## start
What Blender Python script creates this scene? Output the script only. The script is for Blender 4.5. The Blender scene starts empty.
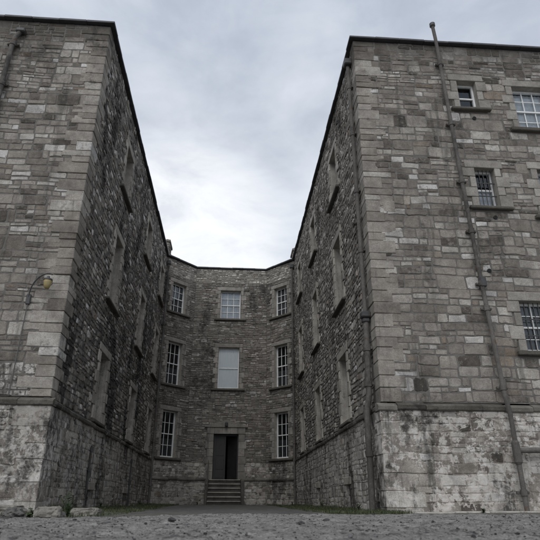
import bpy, math, random
from mathutils import Vector, Matrix, noise
random.seed(7)
R = math.radians
sc = bpy.context.scene
C = sc.collection

# ------------------------------------------------------------------ layout (metres)
XL, XR, YF, YC, YB = -3.90, 3.36, 12.0, 28.1, 29.7      # wing faces, wing fronts, corners of the bay
CL, CR = -2.30, 1.90                                     # flat middle of the rear block
H = 13.05; HP = 2.22; HB = 1.36                          # wall top, wing string course, rear string course
ZW = [(2.36, 4.55), (5.92, 8.22), (9.90, 11.70)]         # window openings of the three storeys

def redge(x):
    b=10.35-2.75*min(1,max(0,(-x-.2)/1.8))
    return b+.35*noise.noise(Vector((x*.35,7,0)))+.12*noise.noise(Vector((x*2.1,3,0)))
def gz(x, y):
    t = min(1, max(0, (y-10)/18)); t = t*t*(3-2*t)
    z = .10*t + .012*max(0, x-3.2)*min(1, max(0, (y-8)/4))
    e = redge(x)
    if y < e: z -= .06*min(1, (e-y)/.4)
    return z

# ------------------------------------------------------------------ helpers
class MB:
    def __init__(s): s.v=[]; s.f=[]; s.m=[]; s.t=[]; s.h=[]
    def add(s, vs, fs, tone=.5, hue=.5, m=0):
        b=len(s.v); s.v.extend(vs)
        for f in fs: s.f.append([i+b for i in f]); s.m.append(m); s.t.append(tone); s.h.append(hue)
    def box(s, a, b, tone=.5, hue=.5, m=0, ch=0, jit=0):
        x0,y0,z0=a; x1,y1,z1=b
        if ch<=0:
            vs=[(x0,y0,z0),(x1,y0,z0),(x1,y1,z0),(x0,y1,z0),(x0,y0,z1),(x1,y0,z1),(x1,y1,z1),(x0,y1,z1)]
            s.add(vs,[(0,3,2,1),(4,5,6,7),(0,1,5,4),(1,2,6,5),(2,3,7,6),(3,0,4,7)],tone,hue,m); return
        c=min(ch,(x1-x0)/2.2,(y1-y0)/2.2,(z1-z0)/2.2)
        idx={}; vs=[]
        for sx in (0,1):
            for sy in (0,1):
                for sz in (0,1):
                    P=[(x0,x1)[sx],(y0,y1)[sy],(z0,z1)[sz]]; d=[c*(1-2*sx),c*(1-2*sy),c*(1-2*sz)]
                    jj=[random.uniform(-jit,jit) for _ in range(3)]
                    for ax in range(3):
                        q=[P[k]+jj[k]+(0 if k==ax else d[k]) for k in range(3)]
                        idx[(sx,sy,sz,ax)]=len(vs); vs.append(tuple(q))
        fs=[]
        for ax in range(3):
            o=[k for k in range(3) if k!=ax]
            for sg in (0,1):
                q=[]
                for (p,r) in ((0,0),(1,0),(1,1),(0,1)):
                    k=[0,0,0]; k[ax]=sg; k[o[0]]=p; k[o[1]]=r; q.append(idx[(k[0],k[1],k[2],ax)])
                if (ax==1)^(sg==0): q=q[::-1]
                fs.append(q)
        for ax in range(3):
            o=[k for k in range(3) if k!=ax]
            for p in (0,1):
                for r in (0,1):
                    k0=[0,0,0]; k0[o[0]]=p; k0[o[1]]=r; k1=list(k0); k1[ax]=1
                    q=[idx[(*k0,o[0])],idx[(*k0,o[1])],idx[(*k1,o[1])],idx[(*k1,o[0])]]
                    n=(Vector(vs[q[1]])-Vector(vs[q[0]])).cross(Vector(vs[q[2]])-Vector(vs[q[1]]))
                    cen=Vector(vs[q[0]])-Vector(((x0+x1)/2,(y0+y1)/2,(z0+z1)/2))
                    if n.dot(cen)<0: q=q[::-1]
                    fs.append(q)
        for sx in (0,1):
            for sy in (0,1):
                for sz in (0,1):
                    q=[idx[(sx,sy,sz,a)] for a in range(3)]
                    if (sx+sy+sz)%2==0: q=q[::-1]
                    fs.append(q)
        s.add(vs,fs,tone,hue,m)
    def tube(s, pts, r, n=12, m=0, tone=.5, cap=True):
        pts=[Vector(p) for p in pts]; rs=r if isinstance(r,(list,tuple)) else [r]*len(pts)
        vs=[]; up=None
        for i,p in enumerate(pts):
            d=(pts[min(i+1,len(pts)-1)]-pts[max(i-1,0)]).normalized()
            if up is None: up=Vector((0,1,0)) if abs(d.y)<.8 else Vector((1,0,0))
            a=(up-d*up.dot(d)).normalized(); up=a; b=d.cross(a)
            for k in range(n):
                t=2*math.pi*k/n; vs.append(tuple(p+(a*math.cos(t)+b*math.sin(t))*rs[i]))
        fs=[(i*n+k,i*n+(k+1)%n,(i+1)*n+(k+1)%n,(i+1)*n+k) for i in range(len(pts)-1) for k in range(n)]
        if cap: fs+= [tuple(range(n))[::-1], tuple((len(pts)-1)*n+k for k in range(n))]
        s.add(vs,fs,tone,.5,m)
    def xf(s, M):
        s.v=[tuple(M@Vector(v)) for v in s.v]; return s
    def merge(s, o):
        b=len(s.v); s.v.extend(o.v); s.f.extend([[i+b for i in f] for f in o.f]); s.m+=o.m; s.t+=o.t; s.h+=o.h
    def build(s, name, mats, parent=None, smooth=False, world=True):
        me=bpy.data.meshes.new(name)
        off=Vector((0,0,0))
        if parent is not None and world:
            p=parent
            while p is not None: off+=p.location; p=p.parent
        v=[(x-off.x,y-off.y,z-off.z) for x,y,z in s.v] if off.length>0 else s.v
        me.from_pydata(v,[],s.f)
        if not isinstance(mats,(list,tuple)): mats=[mats]
        for m in mats: me.materials.append(m)
        if len(mats)>1: me.polygons.foreach_set('material_index',s.m)
        a=me.attributes.new('tone','FLOAT','FACE'); a.data.foreach_set('value',s.t)
        a=me.attributes.new('hue','FLOAT','FACE'); a.data.foreach_set('value',s.h)
        if smooth: me.polygons.foreach_set('use_smooth',[True]*len(s.f))
        me.update()
        o=bpy.data.objects.new(name,me); C.objects.link(o)
        if parent is not None: o.parent=parent
        return o
def tag(o,label=None,cat=None,group=None,kind=None):
    if label: o['label']=label
    if cat: o['category']=cat
    if group: o['group']=group
    if kind: o['kind']=kind
    return o
def empty(name,loc,label,cat,group=None,rz=0):
    o=bpy.data.objects.new(name,None); C.objects.link(o); o.location=loc; o.rotation_euler=(0,0,rz)
    o.empty_display_size=.3
    return tag(o,label,cat,group)
def copy_tree(o,parent=None):
    c=o.copy(); C.objects.link(c); c.parent=parent
    for ch in [x for x in bpy.data.objects if x.parent==o]: copy_tree(ch,c)
    return c
def frame(ox,oy,rz): return Matrix.Translation((ox,oy,0))@Matrix.Rotation(rz,4,'Z')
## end
Copy every line of the data word for word, omitting the images.

What Blender Python script creates this scene? Output the script only. The script is for Blender 4.5. The Blender scene starts empty.
import bpy, math, random
from mathutils import Vector, Matrix, noise
random.seed(7)
R = math.radians
sc = bpy.context.scene
C = sc.collection

# ------------------------------------------------------------------ layout (metres)
XL, XR, YF, YC, YB = -3.90, 3.36, 12.0, 28.1, 29.7      # wing faces, wing fronts, corners of the bay
CL, CR = -2.30, 1.90                                     # flat middle of the rear block
H = 13.05; HP = 2.22; HB = 1.36                          # wall top, wing string course, rear string course
ZW = [(2.36, 4.55), (5.92, 8.22), (9.90, 11.70)]         # window openings of the three storeys

def redge(x):
    b=10.35-2.75*min(1,max(0,(-x-.2)/1.8))
    return b+.35*noise.noise(Vector((x*.35,7,0)))+.12*noise.noise(Vector((x*2.1,3,0)))
def gz(x, y):
    t = min(1, max(0, (y-10)/18)); t = t*t*(3-2*t)
    z = .10*t + .012*max(0, x-3.2)*min(1, max(0, (y-8)/4))
    e = redge(x)
    if y < e: z -= .06*min(1, (e-y)/.4)
    return z

# ------------------------------------------------------------------ helpers
class MB:
    def __init__(s): s.v=[]; s.f=[]; s.m=[]; s.t=[]; s.h=[]
    def add(s, vs, fs, tone=.5, hue=.5, m=0):
        b=len(s.v); s.v.extend(vs)
        for f in fs: s.f.append([i+b for i in f]); s.m.append(m); s.t.append(tone); s.h.append(hue)
    def box(s, a, b, tone=.5, hue=.5, m=0, ch=0, jit=0):
        x0,y0,z0=a; x1,y1,z1=b
        if ch<=0:
            vs=[(x0,y0,z0),(x1,y0,z0),(x1,y1,z0),(x0,y1,z0),(x0,y0,z1),(x1,y0,z1),(x1,y1,z1),(x0,y1,z1)]
            s.add(vs,[(0,3,2,1),(4,5,6,7),(0,1,5,4),(1,2,6,5),(2,3,7,6),(3,0,4,7)],tone,hue,m); return
        c=min(ch,(x1-x0)/2.2,(y1-y0)/2.2,(z1-z0)/2.2)
        idx={}; vs=[]
        for sx in (0,1):
            for sy in (0,1):
                for sz in (0,1):
                    P=[(x0,x1)[sx],(y0,y1)[sy],(z0,z1)[sz]]; d=[c*(1-2*sx),c*(1-2*sy),c*(1-2*sz)]
                    jj=[random.uniform(-jit,jit) for _ in range(3)]
                    for ax in range(3):
                        q=[P[k]+jj[k]+(0 if k==ax else d[k]) for k in range(3)]
                        idx[(sx,sy,sz,ax)]=len(vs); vs.append(tuple(q))
        fs=[]
        for ax in range(3):
            o=[k for k in range(3) if k!=ax]
            for sg in (0,1):
                q=[]
                for (p,r) in ((0,0),(1,0),(1,1),(0,1)):
                    k=[0,0,0]; k[ax]=sg; k[o[0]]=p; k[o[1]]=r; q.append(idx[(k[0],k[1],k[2],ax)])
                if (ax==1)^(sg==0): q=q[::-1]
                fs.append(q)
        for ax in range(3):
            o=[k for k in range(3) if k!=ax]
            for p in (0,1):
                for r in (0,1):
                    k0=[0,0,0]; k0[o[0]]=p; k0[o[1]]=r; k1=list(k0); k1[ax]=1
                    q=[idx[(*k0,o[0])],idx[(*k0,o[1])],idx[(*k1,o[1])],idx[(*k1,o[0])]]
                    n=(Vector(vs[q[1]])-Vector(vs[q[0]])).cross(Vector(vs[q[2]])-Vector(vs[q[1]]))
                    cen=Vector(vs[q[0]])-Vector(((x0+x1)/2,(y0+y1)/2,(z0+z1)/2))
                    if n.dot(cen)<0: q=q[::-1]
                    fs.append(q)
        for sx in (0,1):
            for sy in (0,1):
                for sz in (0,1):
                    q=[idx[(sx,sy,sz,a)] for a in range(3)]
                    if (sx+sy+sz)%2==0: q=q[::-1]
                    fs.append(q)
        s.add(vs,fs,tone,hue,m)
    def tube(s, pts, r, n=12, m=0, tone=.5, cap=True):
        pts=[Vector(p) for p in pts]; rs=r if isinstance(r,(list,tuple)) else [r]*len(pts)
        vs=[]; up=None
        for i,p in enumerate(pts):
            d=(pts[min(i+1,len(pts)-1)]-pts[max(i-1,0)]).normalized()
            if up is None: up=Vector((0,1,0)) if abs(d.y)<.8 else Vector((1,0,0))
            a=(up-d*up.dot(d)).normalized(); up=a; b=d.cross(a)
            for k in range(n):
                t=2*math.pi*k/n; vs.append(tuple(p+(a*math.cos(t)+b*math.sin(t))*rs[i]))
        fs=[(i*n+k,i*n+(k+1)%n,(i+1)*n+(k+1)%n,(i+1)*n+k) for i in range(len(pts)-1) for k in range(n)]
        if cap: fs+= [tuple(range(n))[::-1], tuple((len(pts)-1)*n+k for k in range(n))]
        s.add(vs,fs,tone,.5,m)
    def xf(s, M):
        s.v=[tuple(M@Vector(v)) for v in s.v]; return s
    def merge(s, o):
        b=len(s.v); s.v.extend(o.v); s.f.extend([[i+b for i in f] for f in o.f]); s.m+=o.m; s.t+=o.t; s.h+=o.h
    def build(s, name, mats, parent=None, smooth=False, world=True):
        me=bpy.data.meshes.new(name)
        off=Vector((0,0,0))
        if parent is not None and world:
            p=parent
            while p is not None: off+=p.location; p=p.parent
        v=[(x-off.x,y-off.y,z-off.z) for x,y,z in s.v] if off.length>0 else s.v
        me.from_pydata(v,[],s.f)
        if not isinstance(mats,(list,tuple)): mats=[mats]
        for m in mats: me.materials.append(m)
        if len(mats)>1: me.polygons.foreach_set('material_index',s.m)
        a=me.attributes.new('tone','FLOAT','FACE'); a.data.foreach_set('value',s.t)
        a=me.attributes.new('hue','FLOAT','FACE'); a.data.foreach_set('value',s.h)
        if smooth: me.polygons.foreach_set('use_smooth',[True]*len(s.f))
        me.update()
        o=bpy.data.objects.new(name,me); C.objects.link(o)
        if parent is not None: o.parent=parent
        return o
def tag(o,label=None,cat=None,group=None,kind=None):
    if label: o['label']=label
    if cat: o['category']=cat
    if group: o['group']=group
    if kind: o['kind']=kind
    return o
def empty(name,loc,label,cat,group=None,rz=0):
    o=bpy.data.objects.new(name,None); C.objects.link(o); o.location=loc; o.rotation_euler=(0,0,rz)
    o.empty_display_size=.3
    return tag(o,label,cat,group)
def copy_tree(o,parent=None):
    c=o.copy(); C.objects.link(c); c.parent=parent
    for ch in [x for x in bpy.data.objects if x.parent==o]: copy_tree(ch,c)
    return c
def frame(ox,oy,rz): return Matrix.Translation((ox,oy,0))@Matrix.Rotation(rz,4,'Z')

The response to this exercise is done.